■ **Task brief**
Present every line in which the string "scene" appears.

>> begin Dataset content

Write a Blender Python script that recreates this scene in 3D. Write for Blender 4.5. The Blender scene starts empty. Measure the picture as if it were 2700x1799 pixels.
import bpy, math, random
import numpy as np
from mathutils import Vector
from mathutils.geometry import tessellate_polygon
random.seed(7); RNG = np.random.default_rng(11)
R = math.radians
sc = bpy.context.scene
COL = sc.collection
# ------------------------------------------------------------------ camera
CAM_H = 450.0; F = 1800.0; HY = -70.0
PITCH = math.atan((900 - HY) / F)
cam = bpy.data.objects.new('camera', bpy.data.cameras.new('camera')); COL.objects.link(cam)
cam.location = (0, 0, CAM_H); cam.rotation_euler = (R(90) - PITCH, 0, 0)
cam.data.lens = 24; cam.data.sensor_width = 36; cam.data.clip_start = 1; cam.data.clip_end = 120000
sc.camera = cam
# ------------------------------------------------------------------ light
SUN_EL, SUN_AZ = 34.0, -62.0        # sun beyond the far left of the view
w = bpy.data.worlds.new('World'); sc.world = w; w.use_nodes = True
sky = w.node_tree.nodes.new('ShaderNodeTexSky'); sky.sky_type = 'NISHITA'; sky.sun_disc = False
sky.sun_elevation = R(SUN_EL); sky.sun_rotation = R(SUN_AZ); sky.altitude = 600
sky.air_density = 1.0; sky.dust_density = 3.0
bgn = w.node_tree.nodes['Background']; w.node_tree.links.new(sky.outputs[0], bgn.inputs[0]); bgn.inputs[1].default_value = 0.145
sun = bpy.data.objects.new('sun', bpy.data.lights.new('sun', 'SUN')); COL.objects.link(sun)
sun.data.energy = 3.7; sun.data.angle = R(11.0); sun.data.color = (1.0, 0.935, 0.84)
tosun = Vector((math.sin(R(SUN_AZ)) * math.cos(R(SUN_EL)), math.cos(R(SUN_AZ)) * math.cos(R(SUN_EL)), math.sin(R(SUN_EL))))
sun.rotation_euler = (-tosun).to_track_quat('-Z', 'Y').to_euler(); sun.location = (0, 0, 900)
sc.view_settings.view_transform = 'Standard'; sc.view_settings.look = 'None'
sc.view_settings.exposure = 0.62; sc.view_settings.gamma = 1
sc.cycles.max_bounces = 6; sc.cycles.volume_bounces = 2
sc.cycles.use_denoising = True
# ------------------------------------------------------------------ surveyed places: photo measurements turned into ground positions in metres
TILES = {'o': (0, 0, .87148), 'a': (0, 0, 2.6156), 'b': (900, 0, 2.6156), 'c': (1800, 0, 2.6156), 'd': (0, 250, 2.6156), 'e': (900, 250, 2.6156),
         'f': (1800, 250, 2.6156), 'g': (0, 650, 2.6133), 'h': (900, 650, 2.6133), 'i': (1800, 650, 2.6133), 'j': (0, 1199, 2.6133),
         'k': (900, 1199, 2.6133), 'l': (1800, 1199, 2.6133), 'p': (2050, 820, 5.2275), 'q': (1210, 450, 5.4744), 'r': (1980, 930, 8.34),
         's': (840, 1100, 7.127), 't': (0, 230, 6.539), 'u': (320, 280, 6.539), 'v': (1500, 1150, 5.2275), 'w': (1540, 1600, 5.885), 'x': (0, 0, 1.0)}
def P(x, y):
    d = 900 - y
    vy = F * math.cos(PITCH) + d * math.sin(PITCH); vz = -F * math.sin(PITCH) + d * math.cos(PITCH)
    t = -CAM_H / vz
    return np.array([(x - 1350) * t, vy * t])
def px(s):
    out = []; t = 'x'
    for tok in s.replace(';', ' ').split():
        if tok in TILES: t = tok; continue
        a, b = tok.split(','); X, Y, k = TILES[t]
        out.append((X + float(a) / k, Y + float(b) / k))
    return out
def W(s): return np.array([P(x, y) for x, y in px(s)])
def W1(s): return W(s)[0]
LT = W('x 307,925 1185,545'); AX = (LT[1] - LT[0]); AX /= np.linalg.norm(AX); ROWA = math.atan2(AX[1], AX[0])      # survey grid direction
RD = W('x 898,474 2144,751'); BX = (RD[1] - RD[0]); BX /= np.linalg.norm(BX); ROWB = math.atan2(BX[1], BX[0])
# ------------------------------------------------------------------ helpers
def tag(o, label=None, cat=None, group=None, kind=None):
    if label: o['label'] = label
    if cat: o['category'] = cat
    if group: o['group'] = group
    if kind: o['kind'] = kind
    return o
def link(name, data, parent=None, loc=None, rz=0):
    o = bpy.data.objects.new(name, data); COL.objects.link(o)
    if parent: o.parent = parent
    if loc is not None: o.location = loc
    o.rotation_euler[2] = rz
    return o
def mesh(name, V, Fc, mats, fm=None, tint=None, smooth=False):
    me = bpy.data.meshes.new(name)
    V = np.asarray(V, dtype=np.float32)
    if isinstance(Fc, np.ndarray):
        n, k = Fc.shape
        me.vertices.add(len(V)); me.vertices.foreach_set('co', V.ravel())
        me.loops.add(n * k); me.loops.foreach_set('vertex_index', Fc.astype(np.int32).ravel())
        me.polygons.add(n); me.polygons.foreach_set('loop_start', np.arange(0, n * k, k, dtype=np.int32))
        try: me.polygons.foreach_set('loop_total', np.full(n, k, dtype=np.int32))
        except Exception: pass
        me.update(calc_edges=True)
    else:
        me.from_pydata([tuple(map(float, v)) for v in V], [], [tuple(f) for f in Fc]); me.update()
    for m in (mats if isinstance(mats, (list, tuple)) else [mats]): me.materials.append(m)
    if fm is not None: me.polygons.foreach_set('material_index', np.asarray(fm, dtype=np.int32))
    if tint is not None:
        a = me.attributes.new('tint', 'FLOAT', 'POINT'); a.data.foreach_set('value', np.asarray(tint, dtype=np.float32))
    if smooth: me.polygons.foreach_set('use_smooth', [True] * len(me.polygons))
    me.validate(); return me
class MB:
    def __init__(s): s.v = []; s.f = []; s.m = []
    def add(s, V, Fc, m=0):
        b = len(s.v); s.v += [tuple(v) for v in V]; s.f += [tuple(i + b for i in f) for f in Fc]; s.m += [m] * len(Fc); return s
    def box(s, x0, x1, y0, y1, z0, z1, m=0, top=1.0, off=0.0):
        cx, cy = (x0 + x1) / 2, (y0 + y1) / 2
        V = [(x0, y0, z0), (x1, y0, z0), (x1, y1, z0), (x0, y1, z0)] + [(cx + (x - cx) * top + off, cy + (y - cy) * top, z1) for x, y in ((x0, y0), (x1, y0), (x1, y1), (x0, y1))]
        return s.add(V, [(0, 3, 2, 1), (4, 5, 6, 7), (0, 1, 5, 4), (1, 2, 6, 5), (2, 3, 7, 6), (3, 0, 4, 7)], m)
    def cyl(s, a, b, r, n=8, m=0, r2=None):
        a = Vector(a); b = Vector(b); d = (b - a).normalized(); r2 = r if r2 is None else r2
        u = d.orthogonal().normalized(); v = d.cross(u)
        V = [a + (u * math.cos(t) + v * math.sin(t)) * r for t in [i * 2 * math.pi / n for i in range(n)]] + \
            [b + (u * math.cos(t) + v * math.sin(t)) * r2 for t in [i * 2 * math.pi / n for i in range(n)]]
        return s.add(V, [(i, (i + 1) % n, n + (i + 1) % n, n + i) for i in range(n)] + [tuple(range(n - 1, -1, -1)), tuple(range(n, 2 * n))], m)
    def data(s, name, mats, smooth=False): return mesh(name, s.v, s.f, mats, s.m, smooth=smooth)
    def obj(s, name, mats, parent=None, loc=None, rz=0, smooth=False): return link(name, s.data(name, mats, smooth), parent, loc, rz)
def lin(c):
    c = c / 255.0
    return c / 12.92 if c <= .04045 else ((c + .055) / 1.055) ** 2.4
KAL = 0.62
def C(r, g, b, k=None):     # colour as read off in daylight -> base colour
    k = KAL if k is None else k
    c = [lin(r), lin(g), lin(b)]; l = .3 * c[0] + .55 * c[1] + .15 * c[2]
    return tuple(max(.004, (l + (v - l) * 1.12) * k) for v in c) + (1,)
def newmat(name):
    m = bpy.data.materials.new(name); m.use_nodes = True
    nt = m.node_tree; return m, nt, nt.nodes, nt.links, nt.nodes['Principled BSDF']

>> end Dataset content

■ **Answer below**
Write a Blender Python script that recreates this scene in 3D. Write for Blender 4.5. The Blender scene starts empty. Measure the picture as if it were 2700x1799 pixels.
sc = bpy.context.scene